# Recorded information:
────

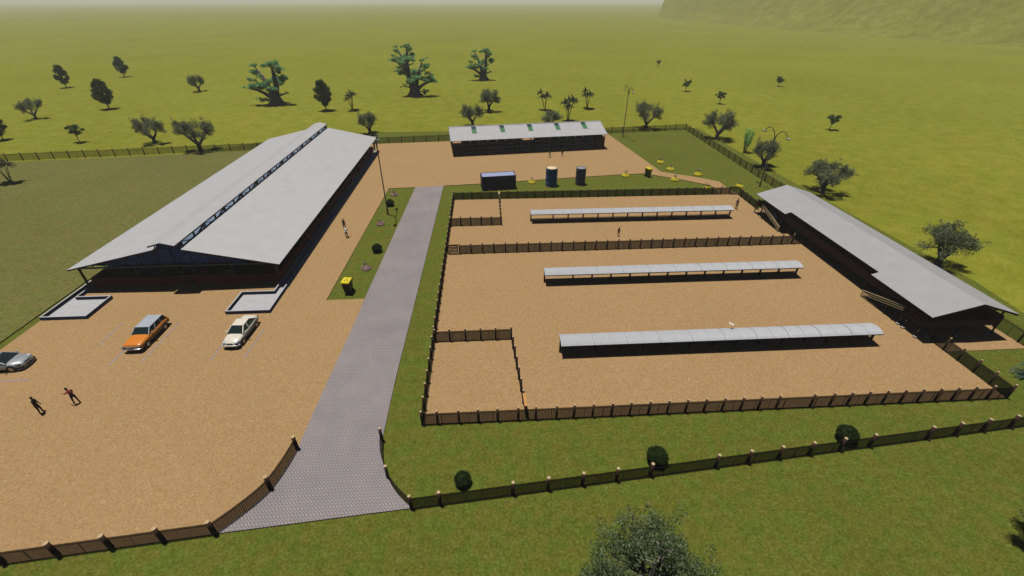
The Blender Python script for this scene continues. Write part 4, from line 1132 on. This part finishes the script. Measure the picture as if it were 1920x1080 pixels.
# white dove gliding just above the front shelter
dove_c = mat("dove_feathers", (.74, .68, .64), .7, .06, 10); dove_t = mat("dove_wing_tips", (.10, .08, .07), .7, .1, 10)
bq = G(1371.5, 608, 2.1)
t = thing("bird", "pale bird with spread wings flying low behind the front shelter", "bird", (bq.x, bq.y, 2.1), R(200), scale=.95)
V = [((0, 0, 0), (.055, .06)), ((.10, 0, .01), (.045, .045)), ((.16, 0, .03), (.030, .030)), ((.21, 0, .04), (.028, .028)), ((.25, 0, .03), (.010, .010)), ((-.12, 0, 0), (.035, .03))]
b = inst("body", skinned("body", V, [(0, 1), (1, 2), (2, 3), (3, 4), (0, 5)], [dove_c], lambda c: 0), t)
for s in (-1, 1):
    mb = MB(); top = [(.09, s * .03, .03), (.12, s * .18, .09), (.06, s * .36, .10), (-.08, s * .34, .09), (-.10, s * .16, .06), (-.08, s * .03, .02)]
    mb.add([(x, y, z) for x, y, z in top] + [(x, y, z - .012) for x, y, z in top], [tuple(range(6)), tuple(reversed(range(6, 12)))] + [(i, i + 6, (i + 1) % 6 + 6, (i + 1) % 6) for i in range(6)])
    wg = mb.build("wing", dove_c, t)
    MB().box(-.07, .05, s * .35 - .02, s * .35 + .03, .085, .105).build("wing_tip", dove_t, wg)
MB().add([(-.12, -.02, .01), (-.12, .02, .01), (-.28, .08, .0), (-.28, -.08, .0), (-.12, -.02, 0), (-.12, .02, 0), (-.28, .08, -.01), (-.28, -.08, -.01)], [(0, 1, 2, 3), (7, 6, 5, 4), (0, 4, 5, 1), (1, 5, 6, 2), (2, 6, 7, 3), (3, 7, 4, 0)]).build("tail", dove_c, t)
# ================================================================== TREES AND PLANTS
def leaves(mb, clumps, n, size, aspect=.45, shell=.55, flat=1.0, seed=1, droop=0.0, jit=.35):
    """n leaf-sized diamonds spread through the clumps (centre, radius)"""
    r = random.Random(seed); wts = [c[1] ** 2 for c in clumps]
    for c, rad in r.choices(clumps, wts, k=n):
        d = Vector((r.gauss(0, 1), r.gauss(0, 1), r.gauss(0, 1))).normalized()
        k = rad * (r.random() ** shell); p = Vector(c) + Vector((d.x, d.y, d.z * flat)) * k
        ax = (d * .8 + Vector((r.uniform(-1, 1), r.uniform(-1, 1), r.uniform(-1, 1) - droop))).normalized()
        o = ax.cross(Vector((r.uniform(-1, 1), r.uniform(-1, 1), r.uniform(-1, 1)))).normalized()
        s = size * r.uniform(1 - jit, 1 + jit)
        a, b2 = ax * s, o * s * aspect
        mb.add([p - a * .5, p + b2 * .5, p + a * .5, p - b2 * .5], [(0, 1, 2, 3)])
def limb(mb, p, q, r0, r1, bend=.15, n=5, seed=0, sides=7):
    r = random.Random(seed); p, q = Vector(p), Vector(q); L = (q - p).length
    off = Vector((r.uniform(-1, 1), r.uniform(-1, 1), r.uniform(-.3, .6))) * L * bend
    pts = [p.lerp(q, i / n) + off * math.sin(math.pi * i / n) for i in range(n + 1)]
    mb.tube(pts, [r0 + (r1 - r0) * (i / n) for i in range(n + 1)], sides); return pts
bark_o = mat("olive_bark", (0.24, 0.205, 0.175), .95, .35, 5, 0, .05, .6, 10); bark_d = mat("dark_bark", (0.065, 0.05, 0.038), .95, .3, 5, 0, .05)
bark_b = mat("baobab_bark", (0.27, 0.205, 0.165), .95, .35, 2.2, 0, .05, .6, 5)
lf_o = leaf_mat("olive_leaves", (0.064, 0.085, 0.030), (0.184, 0.221, 0.101), (0.375, 0.410, 0.242))
lf_f = leaf_mat("feathery_olive_leaves", (0.045, 0.070, 0.026), (0.121, 0.174, 0.067), (0.258, 0.319, 0.167))
lf_p = leaf_mat("dense_dark_leaves", (0.018, 0.045, 0.012), (0.045, 0.093, 0.024), (0.090, 0.158, 0.045))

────

# Written task:
Quote everything in the listing above exactly; pictures are the only thing to omit.

# Correct result:
The Blender Python script for this scene continues. Write part 4, from line 1132 on. This part finishes the script. Measure the picture as if it were 1920x1080 pixels.
# white dove gliding just above the front shelter
dove_c = mat("dove_feathers", (.74, .68, .64), .7, .06, 10); dove_t = mat("dove_wing_tips", (.10, .08, .07), .7, .1, 10)
bq = G(1371.5, 608, 2.1)
t = thing("bird", "pale bird with spread wings flying low behind the front shelter", "bird", (bq.x, bq.y, 2.1), R(200), scale=.95)
V = [((0, 0, 0), (.055, .06)), ((.10, 0, .01), (.045, .045)), ((.16, 0, .03), (.030, .030)), ((.21, 0, .04), (.028, .028)), ((.25, 0, .03), (.010, .010)), ((-.12, 0, 0), (.035, .03))]
b = inst("body", skinned("body", V, [(0, 1), (1, 2), (2, 3), (3, 4), (0, 5)], [dove_c], lambda c: 0), t)
for s in (-1, 1):
    mb = MB(); top = [(.09, s * .03, .03), (.12, s * .18, .09), (.06, s * .36, .10), (-.08, s * .34, .09), (-.10, s * .16, .06), (-.08, s * .03, .02)]
    mb.add([(x, y, z) for x, y, z in top] + [(x, y, z - .012) for x, y, z in top], [tuple(range(6)), tuple(reversed(range(6, 12)))] + [(i, i + 6, (i + 1) % 6 + 6, (i + 1) % 6) for i in range(6)])
    wg = mb.build("wing", dove_c, t)
    MB().box(-.07, .05, s * .35 - .02, s * .35 + .03, .085, .105).build("wing_tip", dove_t, wg)
MB().add([(-.12, -.02, .01), (-.12, .02, .01), (-.28, .08, .0), (-.28, -.08, .0), (-.12, -.02, 0), (-.12, .02, 0), (-.28, .08, -.01), (-.28, -.08, -.01)], [(0, 1, 2, 3), (7, 6, 5, 4), (0, 4, 5, 1), (1, 5, 6, 2), (2, 6, 7, 3), (3, 7, 4, 0)]).build("tail", dove_c, t)
# ================================================================== TREES AND PLANTS
def leaves(mb, clumps, n, size, aspect=.45, shell=.55, flat=1.0, seed=1, droop=0.0, jit=.35):
    """n leaf-sized diamonds spread through the clumps (centre, radius)"""
    r = random.Random(seed); wts = [c[1] ** 2 for c in clumps]
    for c, rad in r.choices(clumps, wts, k=n):
        d = Vector((r.gauss(0, 1), r.gauss(0, 1), r.gauss(0, 1))).normalized()
        k = rad * (r.random() ** shell); p = Vector(c) + Vector((d.x, d.y, d.z * flat)) * k
        ax = (d * .8 + Vector((r.uniform(-1, 1), r.uniform(-1, 1), r.uniform(-1, 1) - droop))).normalized()
        o = ax.cross(Vector((r.uniform(-1, 1), r.uniform(-1, 1), r.uniform(-1, 1)))).normalized()
        s = size * r.uniform(1 - jit, 1 + jit)
        a, b2 = ax * s, o * s * aspect
        mb.add([p - a * .5, p + b2 * .5, p + a * .5, p - b2 * .5], [(0, 1, 2, 3)])
def limb(mb, p, q, r0, r1, bend=.15, n=5, seed=0, sides=7):
    r = random.Random(seed); p, q = Vector(p), Vector(q); L = (q - p).length
    off = Vector((r.uniform(-1, 1), r.uniform(-1, 1), r.uniform(-.3, .6))) * L * bend
    pts = [p.lerp(q, i / n) + off * math.sin(math.pi * i / n) for i in range(n + 1)]
    mb.tube(pts, [r0 + (r1 - r0) * (i / n) for i in range(n + 1)], sides); return pts
bark_o = mat("olive_bark", (0.24, 0.205, 0.175), .95, .35, 5, 0, .05, .6, 10); bark_d = mat("dark_bark", (0.065, 0.05, 0.038), .95, .3, 5, 0, .05)
bark_b = mat("baobab_bark", (0.27, 0.205, 0.165), .95, .35, 2.2, 0, .05, .6, 5)
lf_o = leaf_mat("olive_leaves", (0.064, 0.085, 0.030), (0.184, 0.221, 0.101), (0.375, 0.410, 0.242))
lf_f = leaf_mat("feathery_olive_leaves", (0.045, 0.070, 0.026), (0.121, 0.174, 0.067), (0.258, 0.319, 0.167))
lf_p = leaf_mat("dense_dark_leaves", (0.018, 0.045, 0.012), (0.045, 0.093, 0.024), (0.090, 0.158, 0.045))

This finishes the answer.